WRITTEN REQUEST
Write out the listing below exactly, and omit any images you find in it.
------
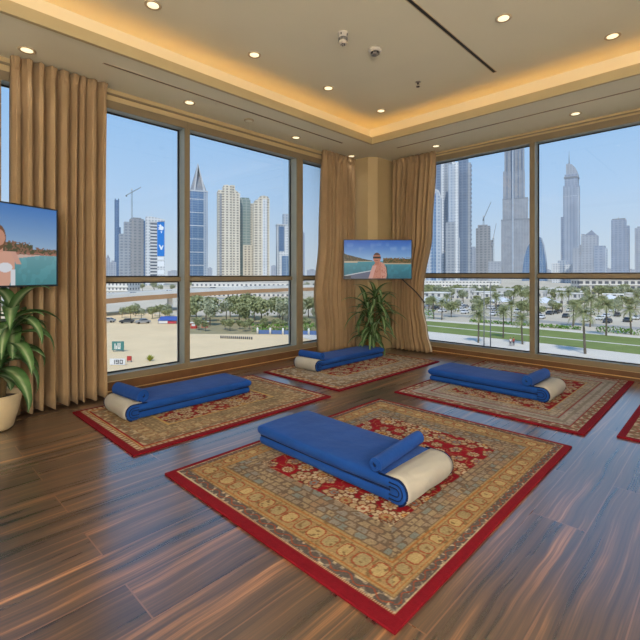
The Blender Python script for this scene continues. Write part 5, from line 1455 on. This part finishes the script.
t.block('left_block', 476.3, 484, 228, 'f_grey2', 0, 10); t.block('core', 481, 489.4, 226, 'f_grey2', -.4, 8); t.block('right_block', 489.4, 491.6, 240, 'f_grey2', .4, 8); t.block('scaffold', 490.8, 492.6, 243, 'f_grey', -.3, 2, 246); t.block('annex', 488, 499.6, 261.5, 'f_haze2', -.6, 6); t.block('roof_core', 478, 487, 224.6, 'f_grey2', 1, 4, 228)
crane(483.6, 705, 224.9, 217, (482.8, 221), (490.6, 202.5), 'luffing crane on top of the tower under construction')
crane(493.4, 703, 261.5, 238, (492.6, 242), (496, 224), 'luffing crane at the right flank of the tower under construction')
# the supertall
t = Tower(514.5, 1400, 'supertall stepped grey tower rising out of the window', twist=-.05)
t.block('base_tier', 502.2, 527.6, 219, 'f_super_haze', 0, 22); t.block('second_tier', 503.4, 526.4, 198, 'f_super_haze', 1, 20); t.block('third_tier', 503.8, 523.4, 170, 'f_super_haze', 2, 18); t.block('fourth_tier', 505, 523, 120, 'f_super_haze', 3, 16); t.block('fifth_tier', 507.5, 520, 70, 'f_super_haze', 4, 12); t.block('sixth_tier', 510.5, 517.5, 25, 'f_super_haze', 6, 8)
t.mast('spire', 514, 25, -70, 1.6, 'spire', 9)
for p in (507.2, 511.4, 513.8, 517.6, 521): t.block('dark_rib', p, p + .7, 122, 'f_slate_haze', 1.6, 2)
t.block('bright_spine', 512.2, 513.6, 122, 'f_pale', -.4, 3); t.block('service_band', 502, 527.8, 219, 'spire', -.1, 22.3, 220.2); t.block('service_band', 503.2, 526.6, 198, 'spire', .9, 20.3, 199)
t.block('low_wing', 498.4, 503, 264, 'f_super_haze', -1, 8)
# the sail
t = Tower(534, 1000, 'blue sail shaped tower behind the right wall mullion', twist=-.05)
t.poly('sail_front', [(522.6, 290), (523.4, 272), (525, 258), (528, 247), (532, 240), (536.6, 236), (540.4, 238), (542.6, 246), (544.2, 258), (545, 274), (545, 290)], 'f_blueglass_haze', 0, 8)
t.poly('pale_rim', [(539.8, 237.4), (541.0, 238.2), (543.4, 246), (545.2, 258), (546, 274), (546, 290), (545, 290), (545, 274), (544, 258), (542.2, 246)], 'f_pale', -.4, 4)
# last right window
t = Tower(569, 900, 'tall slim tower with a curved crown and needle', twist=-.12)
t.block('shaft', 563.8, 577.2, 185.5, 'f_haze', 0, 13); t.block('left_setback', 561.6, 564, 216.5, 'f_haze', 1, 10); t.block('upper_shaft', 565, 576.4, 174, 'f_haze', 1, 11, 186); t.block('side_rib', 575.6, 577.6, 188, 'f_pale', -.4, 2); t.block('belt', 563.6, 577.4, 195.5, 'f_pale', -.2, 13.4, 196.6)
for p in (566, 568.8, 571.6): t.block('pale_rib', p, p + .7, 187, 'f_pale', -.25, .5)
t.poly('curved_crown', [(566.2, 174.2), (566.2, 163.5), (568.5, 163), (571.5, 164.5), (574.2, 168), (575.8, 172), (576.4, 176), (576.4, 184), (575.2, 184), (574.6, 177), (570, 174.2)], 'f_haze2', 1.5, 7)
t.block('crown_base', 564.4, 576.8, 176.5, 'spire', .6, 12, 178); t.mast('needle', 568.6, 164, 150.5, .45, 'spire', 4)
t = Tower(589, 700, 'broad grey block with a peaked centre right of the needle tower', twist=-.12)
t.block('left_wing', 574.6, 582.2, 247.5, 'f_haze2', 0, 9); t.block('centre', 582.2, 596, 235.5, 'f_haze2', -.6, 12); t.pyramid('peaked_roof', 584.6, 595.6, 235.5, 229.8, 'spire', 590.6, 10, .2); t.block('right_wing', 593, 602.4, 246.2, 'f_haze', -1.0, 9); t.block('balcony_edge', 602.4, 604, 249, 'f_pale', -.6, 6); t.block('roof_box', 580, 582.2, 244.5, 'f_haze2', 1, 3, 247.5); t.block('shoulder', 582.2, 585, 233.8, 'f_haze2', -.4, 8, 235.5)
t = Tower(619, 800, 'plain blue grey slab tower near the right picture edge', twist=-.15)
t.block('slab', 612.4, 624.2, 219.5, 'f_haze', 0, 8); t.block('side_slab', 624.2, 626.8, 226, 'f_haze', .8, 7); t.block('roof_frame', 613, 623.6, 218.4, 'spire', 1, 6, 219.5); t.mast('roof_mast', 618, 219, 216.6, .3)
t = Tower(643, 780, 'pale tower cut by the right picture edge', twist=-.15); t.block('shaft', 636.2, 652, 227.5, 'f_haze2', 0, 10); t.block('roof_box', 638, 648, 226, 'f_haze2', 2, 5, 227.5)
t = Tower(561, 760, 'low stepped white block at the foot of the needle tower', twist=-.12)
t.block('left_block', 552.8, 560, 263, 'f_white', 0, 6); t.block('middle_block', 558, 566, 260.5, 'f_pale', 1.2, 6); t.block('right_block', 564, 572, 264.5, 'f_white', -.6, 6)
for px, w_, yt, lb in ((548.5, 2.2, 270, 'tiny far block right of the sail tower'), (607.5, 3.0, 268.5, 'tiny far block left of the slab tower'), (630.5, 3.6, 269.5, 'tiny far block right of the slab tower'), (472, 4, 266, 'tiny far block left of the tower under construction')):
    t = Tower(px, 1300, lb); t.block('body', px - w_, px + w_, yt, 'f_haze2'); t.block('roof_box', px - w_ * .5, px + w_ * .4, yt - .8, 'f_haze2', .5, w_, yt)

# ------------------------------------------------------------------ sky, sun, output
wd = bpy.data.worlds.new('world'); SC.world = wd; wd.use_nodes = True; nt = wd.node_tree; nt.nodes.clear()
out = N(nt, 'ShaderNodeOutputWorld'); bg = N(nt, 'ShaderNodeBackground'); tc = N(nt, 'ShaderNodeTexCoord'); sp = N(nt, 'ShaderNodeSeparateXYZ')
L(nt, tc.outputs['Generated'], sp.inputs[0])
rp = ramp(nt, [(0.0, lin((206, 216, 226))), (0.05, lin((198, 214, 230))), (0.17, lin((176, 206, 238))), (0.36, lin((148, 192, 238))), (0.75, lin((96, 150, 218)))])
L(nt, sp.outputs['Z'], rp.inputs['Fac']); L(nt, rp.outputs['Color'], bg.inputs['Color']); bg.inputs['Strength'].default_value = 1.06
L(nt, bg.outputs[0], out.inputs['Surface'])
s = bpy.data.lights.new('sun', 'SUN'); s.energy = 2.9; s.angle = R(1.0); s.color = (1.0, 0.94, 0.84)
so = bpy.data.objects.new('sun', s); COL.objects.link(so)
so.rotation_euler = Vector((-0.38, 0.50, -0.78)).to_track_quat('-Z', 'Y').to_euler()

SC.view_settings.view_transform = 'Standard'; SC.view_settings.look = 'None'; SC.view_settings.exposure = 0.0; SC.view_settings.gamma = 1.0; SC.view_settings.use_curve_mapping = False
SC.cycles.use_denoising = True
SC.cycles.max_bounces = 10; SC.cycles.diffuse_bounces = 7; SC.cycles.glossy_bounces = 4; SC.cycles.transparent_max_bounces = 16
SC.cycles.sample_clamp_indirect = 6.0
------
RESPONSE TO THIS EXERCISE
The Blender Python script for this scene continues. Write part 5, from line 1455 on. This part finishes the script.
t.block('left_block', 476.3, 484, 228, 'f_grey2', 0, 10); t.block('core', 481, 489.4, 226, 'f_grey2', -.4, 8); t.block('right_block', 489.4, 491.6, 240, 'f_grey2', .4, 8); t.block('scaffold', 490.8, 492.6, 243, 'f_grey', -.3, 2, 246); t.block('annex', 488, 499.6, 261.5, 'f_haze2', -.6, 6); t.block('roof_core', 478, 487, 224.6, 'f_grey2', 1, 4, 228)
crane(483.6, 705, 224.9, 217, (482.8, 221), (490.6, 202.5), 'luffing crane on top of the tower under construction')
crane(493.4, 703, 261.5, 238, (492.6, 242), (496, 224), 'luffing crane at the right flank of the tower under construction')
# the supertall
t = Tower(514.5, 1400, 'supertall stepped grey tower rising out of the window', twist=-.05)
t.block('base_tier', 502.2, 527.6, 219, 'f_super_haze', 0, 22); t.block('second_tier', 503.4, 526.4, 198, 'f_super_haze', 1, 20); t.block('third_tier', 503.8, 523.4, 170, 'f_super_haze', 2, 18); t.block('fourth_tier', 505, 523, 120, 'f_super_haze', 3, 16); t.block('fifth_tier', 507.5, 520, 70, 'f_super_haze', 4, 12); t.block('sixth_tier', 510.5, 517.5, 25, 'f_super_haze', 6, 8)
t.mast('spire', 514, 25, -70, 1.6, 'spire', 9)
for p in (507.2, 511.4, 513.8, 517.6, 521): t.block('dark_rib', p, p + .7, 122, 'f_slate_haze', 1.6, 2)
t.block('bright_spine', 512.2, 513.6, 122, 'f_pale', -.4, 3); t.block('service_band', 502, 527.8, 219, 'spire', -.1, 22.3, 220.2); t.block('service_band', 503.2, 526.6, 198, 'spire', .9, 20.3, 199)
t.block('low_wing', 498.4, 503, 264, 'f_super_haze', -1, 8)
# the sail
t = Tower(534, 1000, 'blue sail shaped tower behind the right wall mullion', twist=-.05)
t.poly('sail_front', [(522.6, 290), (523.4, 272), (525, 258), (528, 247), (532, 240), (536.6, 236), (540.4, 238), (542.6, 246), (544.2, 258), (545, 274), (545, 290)], 'f_blueglass_haze', 0, 8)
t.poly('pale_rim', [(539.8, 237.4), (541.0, 238.2), (543.4, 246), (545.2, 258), (546, 274), (546, 290), (545, 290), (545, 274), (544, 258), (542.2, 246)], 'f_pale', -.4, 4)
# last right window
t = Tower(569, 900, 'tall slim tower with a curved crown and needle', twist=-.12)
t.block('shaft', 563.8, 577.2, 185.5, 'f_haze', 0, 13); t.block('left_setback', 561.6, 564, 216.5, 'f_haze', 1, 10); t.block('upper_shaft', 565, 576.4, 174, 'f_haze', 1, 11, 186); t.block('side_rib', 575.6, 577.6, 188, 'f_pale', -.4, 2); t.block('belt', 563.6, 577.4, 195.5, 'f_pale', -.2, 13.4, 196.6)
for p in (566, 568.8, 571.6): t.block('pale_rib', p, p + .7, 187, 'f_pale', -.25, .5)
t.poly('curved_crown', [(566.2, 174.2), (566.2, 163.5), (568.5, 163), (571.5, 164.5), (574.2, 168), (575.8, 172), (576.4, 176), (576.4, 184), (575.2, 184), (574.6, 177), (570, 174.2)], 'f_haze2', 1.5, 7)
t.block('crown_base', 564.4, 576.8, 176.5, 'spire', .6, 12, 178); t.mast('needle', 568.6, 164, 150.5, .45, 'spire', 4)
t = Tower(589, 700, 'broad grey block with a peaked centre right of the needle tower', twist=-.12)
t.block('left_wing', 574.6, 582.2, 247.5, 'f_haze2', 0, 9); t.block('centre', 582.2, 596, 235.5, 'f_haze2', -.6, 12); t.pyramid('peaked_roof', 584.6, 595.6, 235.5, 229.8, 'spire', 590.6, 10, .2); t.block('right_wing', 593, 602.4, 246.2, 'f_haze', -1.0, 9); t.block('balcony_edge', 602.4, 604, 249, 'f_pale', -.6, 6); t.block('roof_box', 580, 582.2, 244.5, 'f_haze2', 1, 3, 247.5); t.block('shoulder', 582.2, 585, 233.8, 'f_haze2', -.4, 8, 235.5)
t = Tower(619, 800, 'plain blue grey slab tower near the right picture edge', twist=-.15)
t.block('slab', 612.4, 624.2, 219.5, 'f_haze', 0, 8); t.block('side_slab', 624.2, 626.8, 226, 'f_haze', .8, 7); t.block('roof_frame', 613, 623.6, 218.4, 'spire', 1, 6, 219.5); t.mast('roof_mast', 618, 219, 216.6, .3)
t = Tower(643, 780, 'pale tower cut by the right picture edge', twist=-.15); t.block('shaft', 636.2, 652, 227.5, 'f_haze2', 0, 10); t.block('roof_box', 638, 648, 226, 'f_haze2', 2, 5, 227.5)
t = Tower(561, 760, 'low stepped white block at the foot of the needle tower', twist=-.12)
t.block('left_block', 552.8, 560, 263, 'f_white', 0, 6); t.block('middle_block', 558, 566, 260.5, 'f_pale', 1.2, 6); t.block('right_block', 564, 572, 264.5, 'f_white', -.6, 6)
for px, w_, yt, lb in ((548.5, 2.2, 270, 'tiny far block right of the sail tower'), (607.5, 3.0, 268.5, 'tiny far block left of the slab tower'), (630.5, 3.6, 269.5, 'tiny far block right of the slab tower'), (472, 4, 266, 'tiny far block left of the tower under construction')):
    t = Tower(px, 1300, lb); t.block('body', px - w_, px + w_, yt, 'f_haze2'); t.block('roof_box', px - w_ * .5, px + w_ * .4, yt - .8, 'f_haze2', .5, w_, yt)

# ------------------------------------------------------------------ sky, sun, output
wd = bpy.data.worlds.new('world'); SC.world = wd; wd.use_nodes = True; nt = wd.node_tree; nt.nodes.clear()
out = N(nt, 'ShaderNodeOutputWorld'); bg = N(nt, 'ShaderNodeBackground'); tc = N(nt, 'ShaderNodeTexCoord'); sp = N(nt, 'ShaderNodeSeparateXYZ')
L(nt, tc.outputs['Generated'], sp.inputs[0])
rp = ramp(nt, [(0.0, lin((206, 216, 226))), (0.05, lin((198, 214, 230))), (0.17, lin((176, 206, 238))), (0.36, lin((148, 192, 238))), (0.75, lin((96, 150, 218)))])
L(nt, sp.outputs['Z'], rp.inputs['Fac']); L(nt, rp.outputs['Color'], bg.inputs['Color']); bg.inputs['Strength'].default_value = 1.06
L(nt, bg.outputs[0], out.inputs['Surface'])
s = bpy.data.lights.new('sun', 'SUN'); s.energy = 2.9; s.angle = R(1.0); s.color = (1.0, 0.94, 0.84)
so = bpy.data.objects.new('sun', s); COL.objects.link(so)
so.rotation_euler = Vector((-0.38, 0.50, -0.78)).to_track_quat('-Z', 'Y').to_euler()

SC.view_settings.view_transform = 'Standard'; SC.view_settings.look = 'None'; SC.view_settings.exposure = 0.0; SC.view_settings.gamma = 1.0; SC.view_settings.use_curve_mapping = False
SC.cycles.use_denoising = True
SC.cycles.max_bounces = 10; SC.cycles.diffuse_bounces = 7; SC.cycles.glossy_bounces = 4; SC.cycles.transparent_max_bounces = 16
SC.cycles.sample_clamp_indirect = 6.0